> _The problem_: Return exactly and only these lines: the first of the listing through the one containing "rad = math.radians".

> _Data segment_:

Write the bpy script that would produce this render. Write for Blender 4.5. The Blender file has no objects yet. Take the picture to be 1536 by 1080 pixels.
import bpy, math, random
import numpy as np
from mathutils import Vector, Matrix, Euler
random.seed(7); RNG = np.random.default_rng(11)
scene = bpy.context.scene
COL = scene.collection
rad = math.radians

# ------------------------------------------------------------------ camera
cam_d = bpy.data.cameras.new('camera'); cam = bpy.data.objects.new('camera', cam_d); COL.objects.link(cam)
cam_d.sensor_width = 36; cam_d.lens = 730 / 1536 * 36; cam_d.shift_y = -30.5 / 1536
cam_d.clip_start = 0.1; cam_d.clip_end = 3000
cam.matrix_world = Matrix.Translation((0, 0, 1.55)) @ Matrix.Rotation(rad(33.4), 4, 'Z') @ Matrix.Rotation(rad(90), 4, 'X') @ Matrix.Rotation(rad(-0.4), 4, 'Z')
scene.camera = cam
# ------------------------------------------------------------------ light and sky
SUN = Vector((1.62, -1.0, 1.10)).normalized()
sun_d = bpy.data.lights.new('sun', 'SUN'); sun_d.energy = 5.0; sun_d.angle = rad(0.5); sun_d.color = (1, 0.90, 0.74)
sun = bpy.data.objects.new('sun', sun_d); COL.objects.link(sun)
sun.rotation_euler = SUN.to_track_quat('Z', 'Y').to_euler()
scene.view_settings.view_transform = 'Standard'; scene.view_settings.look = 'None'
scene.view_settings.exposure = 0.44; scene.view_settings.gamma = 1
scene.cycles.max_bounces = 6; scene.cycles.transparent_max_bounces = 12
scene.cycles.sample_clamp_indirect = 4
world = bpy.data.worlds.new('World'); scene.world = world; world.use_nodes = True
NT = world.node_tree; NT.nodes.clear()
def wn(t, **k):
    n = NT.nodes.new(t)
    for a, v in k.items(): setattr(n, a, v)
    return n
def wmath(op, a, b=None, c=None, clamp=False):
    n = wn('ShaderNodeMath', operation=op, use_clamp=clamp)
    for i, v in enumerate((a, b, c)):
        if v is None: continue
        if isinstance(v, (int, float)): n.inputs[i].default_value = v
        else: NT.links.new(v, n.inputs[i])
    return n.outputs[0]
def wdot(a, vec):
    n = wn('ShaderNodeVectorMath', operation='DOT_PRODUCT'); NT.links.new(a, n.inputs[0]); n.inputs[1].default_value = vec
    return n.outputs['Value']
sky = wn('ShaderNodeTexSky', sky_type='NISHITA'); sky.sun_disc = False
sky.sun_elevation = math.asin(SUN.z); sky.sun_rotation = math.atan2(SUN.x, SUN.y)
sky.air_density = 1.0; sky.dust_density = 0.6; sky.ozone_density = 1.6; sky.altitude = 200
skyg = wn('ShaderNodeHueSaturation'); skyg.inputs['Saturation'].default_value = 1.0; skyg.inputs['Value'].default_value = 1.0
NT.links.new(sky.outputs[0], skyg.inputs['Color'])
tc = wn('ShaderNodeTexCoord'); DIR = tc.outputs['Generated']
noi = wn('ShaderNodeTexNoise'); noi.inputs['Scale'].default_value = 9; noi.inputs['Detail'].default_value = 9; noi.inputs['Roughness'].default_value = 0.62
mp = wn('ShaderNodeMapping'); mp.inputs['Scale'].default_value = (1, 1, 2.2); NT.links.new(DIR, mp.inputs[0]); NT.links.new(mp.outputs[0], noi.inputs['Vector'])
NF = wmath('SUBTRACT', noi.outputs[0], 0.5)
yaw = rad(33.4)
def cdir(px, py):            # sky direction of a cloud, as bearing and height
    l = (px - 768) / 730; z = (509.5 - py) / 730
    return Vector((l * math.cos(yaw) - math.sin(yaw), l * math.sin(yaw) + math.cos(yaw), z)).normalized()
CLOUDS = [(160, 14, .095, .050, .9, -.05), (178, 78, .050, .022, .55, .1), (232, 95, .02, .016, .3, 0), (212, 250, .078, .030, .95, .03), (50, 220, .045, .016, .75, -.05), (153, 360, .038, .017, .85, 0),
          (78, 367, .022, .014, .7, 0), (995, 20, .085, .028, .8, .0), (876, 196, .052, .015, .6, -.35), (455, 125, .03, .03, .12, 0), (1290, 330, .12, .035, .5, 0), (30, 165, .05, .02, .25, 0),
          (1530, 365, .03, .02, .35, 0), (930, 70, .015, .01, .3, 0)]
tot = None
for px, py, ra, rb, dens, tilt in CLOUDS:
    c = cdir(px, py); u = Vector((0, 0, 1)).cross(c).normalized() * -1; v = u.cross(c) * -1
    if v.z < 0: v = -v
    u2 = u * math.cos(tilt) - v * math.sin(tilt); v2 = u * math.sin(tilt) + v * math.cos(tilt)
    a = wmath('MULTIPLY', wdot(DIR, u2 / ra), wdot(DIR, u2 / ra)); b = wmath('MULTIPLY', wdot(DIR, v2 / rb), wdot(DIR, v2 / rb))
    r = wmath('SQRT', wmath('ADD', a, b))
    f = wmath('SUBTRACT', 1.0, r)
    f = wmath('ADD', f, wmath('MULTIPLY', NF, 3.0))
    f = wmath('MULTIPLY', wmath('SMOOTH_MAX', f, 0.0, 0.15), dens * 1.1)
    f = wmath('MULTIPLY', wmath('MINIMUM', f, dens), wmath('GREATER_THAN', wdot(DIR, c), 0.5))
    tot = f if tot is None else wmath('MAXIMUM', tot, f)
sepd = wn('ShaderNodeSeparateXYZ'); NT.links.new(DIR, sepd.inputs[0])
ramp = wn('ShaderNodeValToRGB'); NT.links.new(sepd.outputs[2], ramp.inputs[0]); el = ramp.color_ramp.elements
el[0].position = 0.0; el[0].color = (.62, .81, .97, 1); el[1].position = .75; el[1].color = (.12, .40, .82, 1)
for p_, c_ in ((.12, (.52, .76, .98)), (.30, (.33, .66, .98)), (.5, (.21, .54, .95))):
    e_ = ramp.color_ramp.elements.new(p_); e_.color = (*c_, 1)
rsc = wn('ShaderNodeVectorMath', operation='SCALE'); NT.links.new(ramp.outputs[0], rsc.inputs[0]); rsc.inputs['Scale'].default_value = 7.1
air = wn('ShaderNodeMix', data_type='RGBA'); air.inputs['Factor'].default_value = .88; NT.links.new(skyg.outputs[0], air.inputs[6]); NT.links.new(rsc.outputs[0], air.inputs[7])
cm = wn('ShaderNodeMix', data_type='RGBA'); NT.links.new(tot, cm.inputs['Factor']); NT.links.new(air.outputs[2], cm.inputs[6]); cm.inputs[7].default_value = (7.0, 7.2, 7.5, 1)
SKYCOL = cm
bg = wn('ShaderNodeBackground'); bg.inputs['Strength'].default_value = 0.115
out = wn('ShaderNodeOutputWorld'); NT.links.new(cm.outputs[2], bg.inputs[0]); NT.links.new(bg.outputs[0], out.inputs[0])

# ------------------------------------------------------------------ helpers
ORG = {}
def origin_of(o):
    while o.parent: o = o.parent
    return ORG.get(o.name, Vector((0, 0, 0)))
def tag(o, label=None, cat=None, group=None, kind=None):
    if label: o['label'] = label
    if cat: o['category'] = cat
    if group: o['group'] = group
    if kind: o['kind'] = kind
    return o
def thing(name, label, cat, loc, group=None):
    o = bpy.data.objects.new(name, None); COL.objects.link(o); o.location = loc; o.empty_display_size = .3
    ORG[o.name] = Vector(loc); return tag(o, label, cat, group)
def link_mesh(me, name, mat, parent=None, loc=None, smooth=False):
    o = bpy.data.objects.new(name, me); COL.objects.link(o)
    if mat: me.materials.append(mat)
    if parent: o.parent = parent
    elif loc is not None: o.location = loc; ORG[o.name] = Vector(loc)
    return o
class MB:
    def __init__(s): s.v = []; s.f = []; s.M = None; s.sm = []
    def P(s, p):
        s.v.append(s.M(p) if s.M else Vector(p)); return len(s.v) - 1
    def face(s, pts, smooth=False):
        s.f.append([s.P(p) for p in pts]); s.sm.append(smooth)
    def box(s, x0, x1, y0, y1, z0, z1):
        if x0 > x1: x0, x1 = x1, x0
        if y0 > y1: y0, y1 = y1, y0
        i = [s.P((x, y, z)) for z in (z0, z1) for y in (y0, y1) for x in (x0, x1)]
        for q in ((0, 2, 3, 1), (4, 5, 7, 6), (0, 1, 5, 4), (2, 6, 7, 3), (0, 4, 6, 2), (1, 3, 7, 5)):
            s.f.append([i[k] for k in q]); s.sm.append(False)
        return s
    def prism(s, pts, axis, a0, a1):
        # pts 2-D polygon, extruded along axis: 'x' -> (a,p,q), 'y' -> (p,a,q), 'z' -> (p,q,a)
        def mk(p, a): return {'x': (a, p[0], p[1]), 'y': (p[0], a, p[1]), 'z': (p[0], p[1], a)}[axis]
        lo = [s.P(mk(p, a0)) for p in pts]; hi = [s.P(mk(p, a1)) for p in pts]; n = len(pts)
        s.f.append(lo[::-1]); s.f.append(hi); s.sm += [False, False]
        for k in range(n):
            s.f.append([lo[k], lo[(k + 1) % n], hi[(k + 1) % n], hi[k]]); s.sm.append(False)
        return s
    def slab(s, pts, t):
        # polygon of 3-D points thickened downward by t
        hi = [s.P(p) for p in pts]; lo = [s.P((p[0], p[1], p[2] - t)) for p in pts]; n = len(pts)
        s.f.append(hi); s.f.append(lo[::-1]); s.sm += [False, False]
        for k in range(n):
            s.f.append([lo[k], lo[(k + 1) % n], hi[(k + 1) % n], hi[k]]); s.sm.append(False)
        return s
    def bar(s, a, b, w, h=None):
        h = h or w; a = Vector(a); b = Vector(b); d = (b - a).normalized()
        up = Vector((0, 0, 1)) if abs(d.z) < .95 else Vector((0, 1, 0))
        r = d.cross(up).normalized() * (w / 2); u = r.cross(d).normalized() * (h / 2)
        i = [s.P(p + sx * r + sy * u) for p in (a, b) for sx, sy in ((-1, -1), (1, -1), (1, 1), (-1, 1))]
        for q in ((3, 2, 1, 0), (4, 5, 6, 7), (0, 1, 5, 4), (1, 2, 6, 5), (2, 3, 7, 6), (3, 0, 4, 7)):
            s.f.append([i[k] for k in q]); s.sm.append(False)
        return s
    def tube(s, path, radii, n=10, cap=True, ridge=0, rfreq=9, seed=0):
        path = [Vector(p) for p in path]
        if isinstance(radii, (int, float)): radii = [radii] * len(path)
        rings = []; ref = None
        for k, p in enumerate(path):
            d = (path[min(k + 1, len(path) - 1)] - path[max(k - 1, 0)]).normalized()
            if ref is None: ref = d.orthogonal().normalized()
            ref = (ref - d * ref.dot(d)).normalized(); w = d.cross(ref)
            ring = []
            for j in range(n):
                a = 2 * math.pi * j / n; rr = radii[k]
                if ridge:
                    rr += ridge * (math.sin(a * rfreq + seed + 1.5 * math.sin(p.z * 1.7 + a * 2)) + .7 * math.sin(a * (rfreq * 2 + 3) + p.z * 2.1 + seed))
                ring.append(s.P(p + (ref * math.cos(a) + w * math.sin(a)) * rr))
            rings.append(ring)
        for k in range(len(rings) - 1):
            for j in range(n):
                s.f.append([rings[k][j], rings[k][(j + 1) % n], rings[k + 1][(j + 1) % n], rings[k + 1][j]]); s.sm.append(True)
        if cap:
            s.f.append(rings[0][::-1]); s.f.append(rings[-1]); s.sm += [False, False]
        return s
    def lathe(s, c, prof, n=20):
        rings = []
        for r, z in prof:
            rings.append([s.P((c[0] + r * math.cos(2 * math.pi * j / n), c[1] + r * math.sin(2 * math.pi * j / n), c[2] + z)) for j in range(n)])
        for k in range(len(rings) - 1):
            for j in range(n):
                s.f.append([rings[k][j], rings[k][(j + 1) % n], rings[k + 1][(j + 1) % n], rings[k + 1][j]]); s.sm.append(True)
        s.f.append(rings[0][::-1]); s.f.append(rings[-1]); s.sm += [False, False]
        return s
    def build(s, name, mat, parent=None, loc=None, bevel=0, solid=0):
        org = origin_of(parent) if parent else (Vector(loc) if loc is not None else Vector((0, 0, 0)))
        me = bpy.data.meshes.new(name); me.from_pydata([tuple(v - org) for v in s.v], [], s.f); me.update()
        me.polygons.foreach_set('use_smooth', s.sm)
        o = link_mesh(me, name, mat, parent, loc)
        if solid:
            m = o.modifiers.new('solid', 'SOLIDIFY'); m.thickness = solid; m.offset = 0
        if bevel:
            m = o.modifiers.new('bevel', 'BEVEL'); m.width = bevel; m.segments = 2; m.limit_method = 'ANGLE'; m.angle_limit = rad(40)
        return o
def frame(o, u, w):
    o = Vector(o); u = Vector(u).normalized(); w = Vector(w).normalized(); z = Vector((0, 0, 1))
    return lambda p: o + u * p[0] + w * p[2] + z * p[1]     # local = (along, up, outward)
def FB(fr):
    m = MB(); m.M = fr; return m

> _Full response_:
Write the bpy script that would produce this render. Write for Blender 4.5. The Blender file has no objects yet. Take the picture to be 1536 by 1080 pixels.
import bpy, math, random
import numpy as np
from mathutils import Vector, Matrix, Euler
random.seed(7); RNG = np.random.default_rng(11)
scene = bpy.context.scene
COL = scene.collection
rad = math.radians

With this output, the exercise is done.